L’intervento del governo rappresenta un ulteriore passo nella costruzione di un mercato interno protetto, in cui le aziende nazionali vengono incentivate a utilizzare componenti prodotti localmente. La politica dei sussidi energetici, unita a quella fiscale e creditizia già in vigore per le imprese del settore, delinea un sistema integrato di sostegno che abbraccia l’intera filiera, dalla produzione dei chip alla gestione dei data center. In questo modo, Pechino cerca di stimolare la domanda di prodotti domestici e di creare le condizioni per il raggiungimento della massa critica necessaria allo sviluppo industriale autonomo.

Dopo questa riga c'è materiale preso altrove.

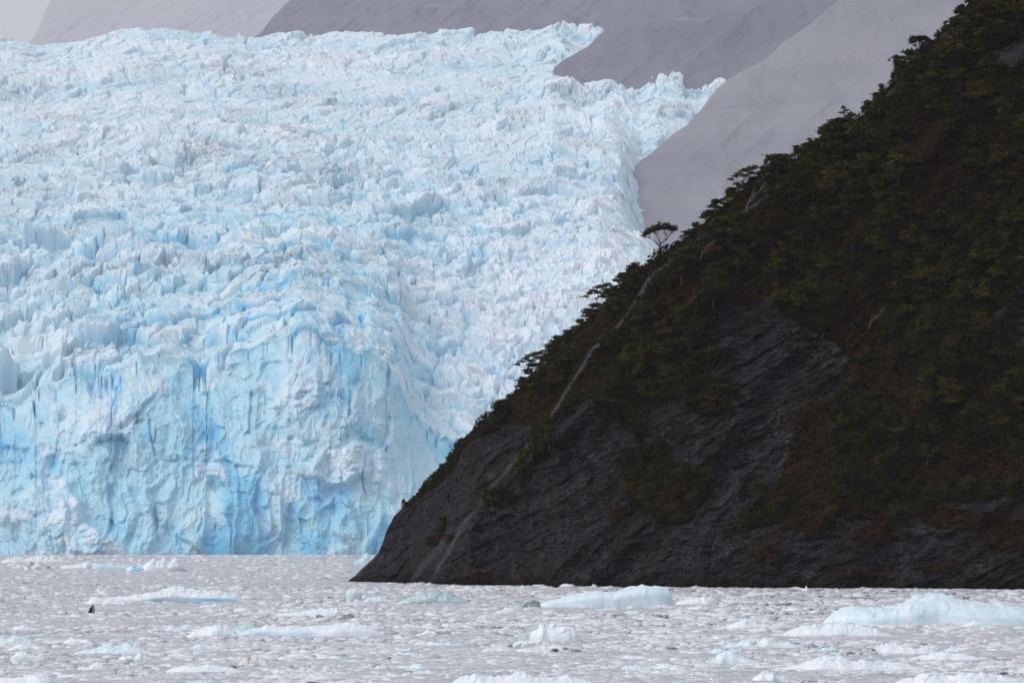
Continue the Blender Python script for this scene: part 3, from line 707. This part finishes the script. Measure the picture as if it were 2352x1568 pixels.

Le ripercussioni sul mercato internazionale sono immediate. Nvidia rischia di perdere una parte significativa del proprio fatturato in Cina, uno dei principali mercati per i suoi prodotti destinati all’intelligenza artificiale. Al tempo stesso, le aziende cinesi cercano di accelerare la ricerca e l’innovazione per colmare il divario tecnologico e ridurre la dipendenza dalle importazioni. Le università e i centri di ricerca statali sono coinvolti nello sviluppo di nuove architetture di calcolo e algoritmi ottimizzati per i chip nazionali, con l’obiettivo di creare un’infrastruttura di intelligenza artificiale completamente cinese.


La mossa di Pechino conferma la volontà di utilizzare tutti gli strumenti a disposizione, compresi quelli energetici, per spingere l’autonomia tecnologica e consolidare il controllo strategico sulle infrastrutture digitali. La combinazione di incentivi economici, politiche industriali e regolamentazione diretta dell’energia rafforza il modello di governance che unisce lo sviluppo tecnologico all’intervento statale, trasformando l’autosufficienza nei semiconduttori in un obiettivo politico e geopolitico di lungo periodo.